As Colinton community councillors met this week, high on the agenda was the growing scourge of graffiti and they are hardly unique; across Edinburgh a handful of idiots despoil our streets with “tagging” to mark out what they regard as their “territory”.
If it gives their aimless lives some meaning then maybe it does perform some sort of warped function, but for the rest of us the pathetic scrawls are nothing but an eyesore, sticking two fingers up at decent people who respect their neighbourhoods.
The process of removing graffiti is bureaucratic and time-consuming because the council has no responsibility for cleaning up utilities like telecoms boxes or public buildings it doesn’t own, and the defacing of historic buildings is even more problematic because of worries about the effect of chemicals.

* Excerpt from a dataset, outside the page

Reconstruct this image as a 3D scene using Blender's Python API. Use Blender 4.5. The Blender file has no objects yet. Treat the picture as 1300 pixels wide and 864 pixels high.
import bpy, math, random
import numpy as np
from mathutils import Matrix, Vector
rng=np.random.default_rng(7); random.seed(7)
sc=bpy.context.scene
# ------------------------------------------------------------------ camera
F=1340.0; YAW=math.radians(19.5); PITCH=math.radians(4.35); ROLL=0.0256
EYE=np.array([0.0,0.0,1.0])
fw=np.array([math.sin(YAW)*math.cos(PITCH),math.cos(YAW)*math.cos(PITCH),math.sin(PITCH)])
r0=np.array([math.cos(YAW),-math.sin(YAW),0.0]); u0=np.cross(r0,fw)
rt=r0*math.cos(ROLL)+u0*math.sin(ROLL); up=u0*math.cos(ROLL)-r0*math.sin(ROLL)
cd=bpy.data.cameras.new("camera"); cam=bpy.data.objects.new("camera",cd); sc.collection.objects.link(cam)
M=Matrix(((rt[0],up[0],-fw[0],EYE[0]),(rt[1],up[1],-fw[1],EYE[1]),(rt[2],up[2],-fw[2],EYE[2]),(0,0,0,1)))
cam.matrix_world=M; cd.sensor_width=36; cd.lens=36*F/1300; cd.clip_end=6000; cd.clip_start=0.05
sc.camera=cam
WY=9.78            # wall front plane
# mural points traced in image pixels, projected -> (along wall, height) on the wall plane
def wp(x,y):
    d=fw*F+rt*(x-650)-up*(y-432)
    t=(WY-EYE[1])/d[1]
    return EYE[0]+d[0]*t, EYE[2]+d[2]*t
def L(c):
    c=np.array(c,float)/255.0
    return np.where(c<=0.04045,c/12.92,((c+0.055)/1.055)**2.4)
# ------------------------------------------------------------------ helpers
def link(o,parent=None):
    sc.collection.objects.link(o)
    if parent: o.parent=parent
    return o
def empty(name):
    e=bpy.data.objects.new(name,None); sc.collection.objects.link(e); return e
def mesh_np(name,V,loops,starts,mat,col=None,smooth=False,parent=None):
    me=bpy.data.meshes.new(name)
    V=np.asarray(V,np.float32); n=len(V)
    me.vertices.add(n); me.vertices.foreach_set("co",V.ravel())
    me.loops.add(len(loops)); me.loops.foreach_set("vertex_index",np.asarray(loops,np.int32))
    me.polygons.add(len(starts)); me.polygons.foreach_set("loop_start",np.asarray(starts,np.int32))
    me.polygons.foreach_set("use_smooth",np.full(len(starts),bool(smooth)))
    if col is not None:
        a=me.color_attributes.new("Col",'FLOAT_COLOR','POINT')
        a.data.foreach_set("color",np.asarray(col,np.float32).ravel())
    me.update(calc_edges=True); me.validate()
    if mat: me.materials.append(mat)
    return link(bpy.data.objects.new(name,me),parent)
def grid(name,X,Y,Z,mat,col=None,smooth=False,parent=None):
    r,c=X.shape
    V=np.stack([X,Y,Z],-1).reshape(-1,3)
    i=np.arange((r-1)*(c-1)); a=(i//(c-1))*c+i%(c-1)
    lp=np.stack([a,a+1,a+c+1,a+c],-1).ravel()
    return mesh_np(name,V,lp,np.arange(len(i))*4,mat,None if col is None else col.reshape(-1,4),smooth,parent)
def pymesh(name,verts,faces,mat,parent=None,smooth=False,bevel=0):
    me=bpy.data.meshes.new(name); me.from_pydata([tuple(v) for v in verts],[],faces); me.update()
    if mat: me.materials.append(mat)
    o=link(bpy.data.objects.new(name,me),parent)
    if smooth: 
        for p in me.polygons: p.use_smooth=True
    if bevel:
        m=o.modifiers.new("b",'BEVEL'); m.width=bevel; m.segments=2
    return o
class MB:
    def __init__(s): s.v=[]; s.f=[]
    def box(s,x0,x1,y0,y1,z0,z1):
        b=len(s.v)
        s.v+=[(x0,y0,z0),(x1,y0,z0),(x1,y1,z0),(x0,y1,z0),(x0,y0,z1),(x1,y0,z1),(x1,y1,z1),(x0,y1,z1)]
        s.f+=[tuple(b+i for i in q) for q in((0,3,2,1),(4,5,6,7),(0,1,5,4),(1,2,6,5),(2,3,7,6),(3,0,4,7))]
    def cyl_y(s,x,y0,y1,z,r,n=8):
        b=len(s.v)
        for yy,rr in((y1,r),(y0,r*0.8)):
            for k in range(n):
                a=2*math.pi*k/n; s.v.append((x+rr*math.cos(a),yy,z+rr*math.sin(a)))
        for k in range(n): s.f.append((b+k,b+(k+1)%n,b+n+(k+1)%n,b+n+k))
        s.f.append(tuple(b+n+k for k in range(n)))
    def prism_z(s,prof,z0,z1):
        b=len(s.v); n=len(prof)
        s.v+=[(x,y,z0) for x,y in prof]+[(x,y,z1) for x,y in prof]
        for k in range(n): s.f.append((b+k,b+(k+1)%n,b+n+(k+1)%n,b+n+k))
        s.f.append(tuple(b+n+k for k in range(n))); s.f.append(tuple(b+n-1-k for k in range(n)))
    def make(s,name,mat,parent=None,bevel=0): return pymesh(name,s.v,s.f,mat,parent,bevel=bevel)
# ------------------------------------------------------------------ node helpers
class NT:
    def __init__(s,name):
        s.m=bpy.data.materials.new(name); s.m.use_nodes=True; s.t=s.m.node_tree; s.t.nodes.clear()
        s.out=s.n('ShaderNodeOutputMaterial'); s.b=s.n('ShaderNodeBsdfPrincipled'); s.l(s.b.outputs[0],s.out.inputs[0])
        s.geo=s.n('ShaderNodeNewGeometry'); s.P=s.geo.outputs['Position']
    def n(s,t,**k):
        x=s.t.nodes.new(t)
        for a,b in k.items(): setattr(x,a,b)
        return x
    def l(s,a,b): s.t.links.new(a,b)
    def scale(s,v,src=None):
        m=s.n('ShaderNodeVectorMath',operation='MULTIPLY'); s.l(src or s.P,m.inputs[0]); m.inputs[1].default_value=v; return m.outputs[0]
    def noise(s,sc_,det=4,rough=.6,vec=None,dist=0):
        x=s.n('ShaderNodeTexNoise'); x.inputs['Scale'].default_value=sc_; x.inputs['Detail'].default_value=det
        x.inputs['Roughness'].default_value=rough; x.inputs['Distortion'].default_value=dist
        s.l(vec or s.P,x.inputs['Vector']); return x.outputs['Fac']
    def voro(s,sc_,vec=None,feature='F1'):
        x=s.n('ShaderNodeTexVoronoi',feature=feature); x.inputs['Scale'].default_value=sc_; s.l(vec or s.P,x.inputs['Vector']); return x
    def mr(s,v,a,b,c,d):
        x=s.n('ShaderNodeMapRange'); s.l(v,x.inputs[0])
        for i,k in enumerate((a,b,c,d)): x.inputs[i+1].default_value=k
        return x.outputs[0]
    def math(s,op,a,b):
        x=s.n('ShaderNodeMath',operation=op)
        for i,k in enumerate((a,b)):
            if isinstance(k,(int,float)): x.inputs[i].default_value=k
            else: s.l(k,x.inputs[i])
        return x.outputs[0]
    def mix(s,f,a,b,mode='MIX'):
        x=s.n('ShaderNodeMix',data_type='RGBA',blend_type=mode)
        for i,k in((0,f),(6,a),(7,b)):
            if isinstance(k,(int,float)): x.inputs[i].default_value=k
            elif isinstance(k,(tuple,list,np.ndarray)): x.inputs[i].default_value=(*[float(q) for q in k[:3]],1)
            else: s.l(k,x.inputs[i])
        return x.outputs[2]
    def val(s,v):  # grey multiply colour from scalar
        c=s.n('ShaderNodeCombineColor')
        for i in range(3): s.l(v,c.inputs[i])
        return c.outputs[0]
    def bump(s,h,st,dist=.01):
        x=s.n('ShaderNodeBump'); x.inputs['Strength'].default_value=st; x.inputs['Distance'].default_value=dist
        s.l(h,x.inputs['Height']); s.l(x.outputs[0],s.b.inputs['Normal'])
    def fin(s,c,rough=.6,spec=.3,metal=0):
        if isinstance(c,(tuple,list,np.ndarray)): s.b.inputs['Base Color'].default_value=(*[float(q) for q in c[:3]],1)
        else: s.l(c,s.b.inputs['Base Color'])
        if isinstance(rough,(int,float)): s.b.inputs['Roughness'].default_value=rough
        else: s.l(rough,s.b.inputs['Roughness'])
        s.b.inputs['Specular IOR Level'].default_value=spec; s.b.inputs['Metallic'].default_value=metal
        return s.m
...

Nevertheless, there is a “Pride in our City” initiative, in which a Council team is sent into each of the 17 council wards in turn for a month-long clean-up, and next month it will be the turn of Colinton/Fairmilehead.
The community council is glad something is being done and I’m sure it will be welcomed by local people and will make a difference. But only until the youths responsible return to replace their marks and, presumably, their sense of self-worth.
The point is that “Pride in our City” should not just be a month-long, one-off scrub up, as if loving the place you live is something you can switch on and off, because for people who care it is a never-ending process which councils should not neglect.